Data supplied:
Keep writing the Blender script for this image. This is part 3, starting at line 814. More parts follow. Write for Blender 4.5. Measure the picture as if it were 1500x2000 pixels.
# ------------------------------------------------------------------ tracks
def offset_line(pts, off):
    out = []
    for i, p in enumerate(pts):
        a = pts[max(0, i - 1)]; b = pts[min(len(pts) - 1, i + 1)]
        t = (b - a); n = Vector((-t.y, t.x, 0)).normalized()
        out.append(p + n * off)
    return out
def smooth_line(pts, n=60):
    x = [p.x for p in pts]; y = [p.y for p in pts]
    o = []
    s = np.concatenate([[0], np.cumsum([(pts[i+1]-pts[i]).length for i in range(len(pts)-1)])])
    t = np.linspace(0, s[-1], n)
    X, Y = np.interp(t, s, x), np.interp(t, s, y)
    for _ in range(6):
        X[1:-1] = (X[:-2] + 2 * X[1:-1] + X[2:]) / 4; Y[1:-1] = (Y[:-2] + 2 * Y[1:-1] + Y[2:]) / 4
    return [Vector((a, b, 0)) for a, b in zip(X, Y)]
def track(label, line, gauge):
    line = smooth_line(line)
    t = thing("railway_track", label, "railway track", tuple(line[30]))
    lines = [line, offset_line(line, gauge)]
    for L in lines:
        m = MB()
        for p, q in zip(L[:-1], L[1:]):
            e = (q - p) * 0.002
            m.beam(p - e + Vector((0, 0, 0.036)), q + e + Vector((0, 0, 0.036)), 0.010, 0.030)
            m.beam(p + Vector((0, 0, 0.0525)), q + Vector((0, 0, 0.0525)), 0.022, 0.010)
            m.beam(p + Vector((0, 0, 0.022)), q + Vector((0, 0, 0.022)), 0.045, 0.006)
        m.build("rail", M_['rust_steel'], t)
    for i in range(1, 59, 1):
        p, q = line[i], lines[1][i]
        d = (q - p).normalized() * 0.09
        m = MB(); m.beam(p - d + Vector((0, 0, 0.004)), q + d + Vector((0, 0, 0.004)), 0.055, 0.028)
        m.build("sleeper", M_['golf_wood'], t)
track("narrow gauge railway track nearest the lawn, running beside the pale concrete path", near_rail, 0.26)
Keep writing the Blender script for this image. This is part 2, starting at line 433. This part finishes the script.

What is expected: Reproduce the listing shown above in its entirety, exactly.

Task response:
Keep writing the Blender script for this image. This is part 3, starting at line 814. More parts follow. Write for Blender 4.5. Measure the picture as if it were 1500x2000 pixels.
# ------------------------------------------------------------------ tracks
def offset_line(pts, off):
    out = []
    for i, p in enumerate(pts):
        a = pts[max(0, i - 1)]; b = pts[min(len(pts) - 1, i + 1)]
        t = (b - a); n = Vector((-t.y, t.x, 0)).normalized()
        out.append(p + n * off)
    return out
def smooth_line(pts, n=60):
    x = [p.x for p in pts]; y = [p.y for p in pts]
    o = []
    s = np.concatenate([[0], np.cumsum([(pts[i+1]-pts[i]).length for i in range(len(pts)-1)])])
    t = np.linspace(0, s[-1], n)
    X, Y = np.interp(t, s, x), np.interp(t, s, y)
    for _ in range(6):
        X[1:-1] = (X[:-2] + 2 * X[1:-1] + X[2:]) / 4; Y[1:-1] = (Y[:-2] + 2 * Y[1:-1] + Y[2:]) / 4
    return [Vector((a, b, 0)) for a, b in zip(X, Y)]
def track(label, line, gauge):
    line = smooth_line(line)
    t = thing("railway_track", label, "railway track", tuple(line[30]))
    lines = [line, offset_line(line, gauge)]
    for L in lines:
        m = MB()
        for p, q in zip(L[:-1], L[1:]):
            e = (q - p) * 0.002
            m.beam(p - e + Vector((0, 0, 0.036)), q + e + Vector((0, 0, 0.036)), 0.010, 0.030)
            m.beam(p + Vector((0, 0, 0.0525)), q + Vector((0, 0, 0.0525)), 0.022, 0.010)
            m.beam(p + Vector((0, 0, 0.022)), q + Vector((0, 0, 0.022)), 0.045, 0.006)
        m.build("rail", M_['rust_steel'], t)
    for i in range(1, 59, 1):
        p, q = line[i], lines[1][i]
        d = (q - p).normalized() * 0.09
        m = MB(); m.beam(p - d + Vector((0, 0, 0.004)), q + d + Vector((0, 0, 0.004)), 0.055, 0.028)
        m.build("sleeper", M_['golf_wood'], t)
track("narrow gauge railway track nearest the lawn, running beside the pale concrete path", near_rail, 0.26)
Keep writing the Blender script for this image. This is part 2, starting at line 433. This part finishes the script.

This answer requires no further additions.